If your state has state income taxes, it is possible that you have a liability for that as well.
If you are a Realtor who chooses to wait until the following year to pay your taxes, you are voluntarily choosing to pay more to the IRS than you have to. The IRS requires requires that individuals and businesses "pay-as-you-go" their tax obligations. If you fail to pay the smaller of 100% of the prior year's tax liability or 90% of the current year's tax liabilty, you will have an underpayment of taxes. That underpayment will be subject to a TAX PENALTY of as much as 2.7% of the amount of the underpayment. Essentially, Realtors who choose to wait are choosing to pay the IRS more than they must.
How to Avoid Overpaying Taxes
There are two simple steps to ensure that you do not overpay your taxes:
1) Reserve a portion of each of your commission checks for future tax payments - it is likely to be in the range of 30 - 40% of your commissions.
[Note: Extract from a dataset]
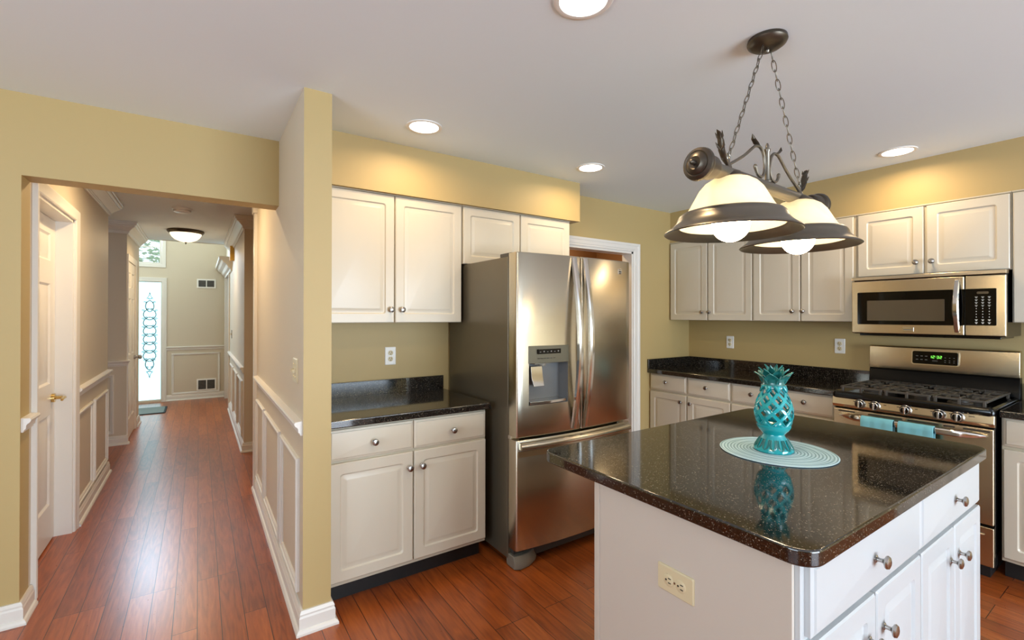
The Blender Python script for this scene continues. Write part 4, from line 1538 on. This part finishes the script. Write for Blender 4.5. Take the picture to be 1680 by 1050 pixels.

Open a separate bank account to hold the funds, if that is the sort of discipline you need to make this happen.
2) Pay estimated taxes by the IRS deadlines in each quarter of the year (April 15, June 15, September 15, January 15). Doing so will limit the likelihood of paying underpayment penalties when you file your annual tax return each year. You can pay the estimated taxes by check or use the IRS's very easy (and secure) EFTPS system online to make an electronic payment. (You will need to register for the EFTPS service well ahead of the tax deadline in order to use it - but once you're signed up, you will never go back!)
How much can you save in taxes? Well, a single person with modest income ($80,000/year after deductions) will save $729 in penalties, just by paying quarterly. Bottom line - it's worth it!